Computational and Experimental Evaluation of a Hybrid Muffler

Currently, the Brazilian fleet is estimated at 40.0 million automotive vehicles. In the urban centers, as a consequence of this fact, the humans are being exposed daily to continuous and intermittent unwanted noises emitted by these vehicles. The prolonged exposure to noise can cause irreversible damage to human health. As a general rule, the automotive noises are low frequency and the mufflers used to attenuate these noises are made by uniting several kinds of acoustic filters. There are two types of acoustic filters: reactive and dissipative. The first type is made by the expansion chambers, resonators, labyrinths, perforated tubes and other types, by the addition of absorbent material to its inner part. The absorbent materials are fibrous and they have the purpose of increasing the efficiency of acoustic filters. The mufflers built with these two types of filters are called hybrids. There are many works that involve purely reactive mufflers without absorbent material. However, there are few studies that depict the acoustic behavior of mufflers with absorbent material. The difficulty in studying this type of filter is to characterize the acoustic properties of the absorbing material.

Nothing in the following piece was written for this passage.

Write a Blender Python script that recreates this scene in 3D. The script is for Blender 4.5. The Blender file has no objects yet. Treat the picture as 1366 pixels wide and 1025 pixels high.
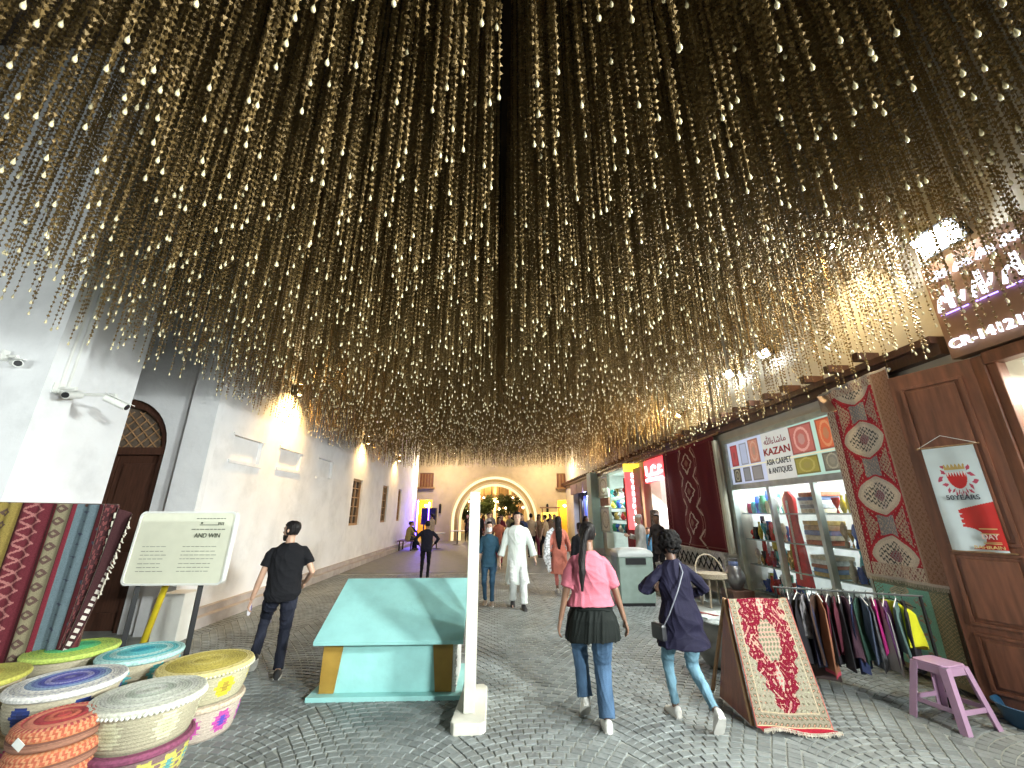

The properties required for the evaluation of dissipative mufflers are: characteristic acoustic impedance and complex wave number of the traveling wave. This work evaluates the efficiency of a hybrid muffler with the Finite Element Method in terms of its sound transmission loss. The absorbent material is characterized by an inverse methodology. The computational results are compared with an experimental analysis and show a good agreement.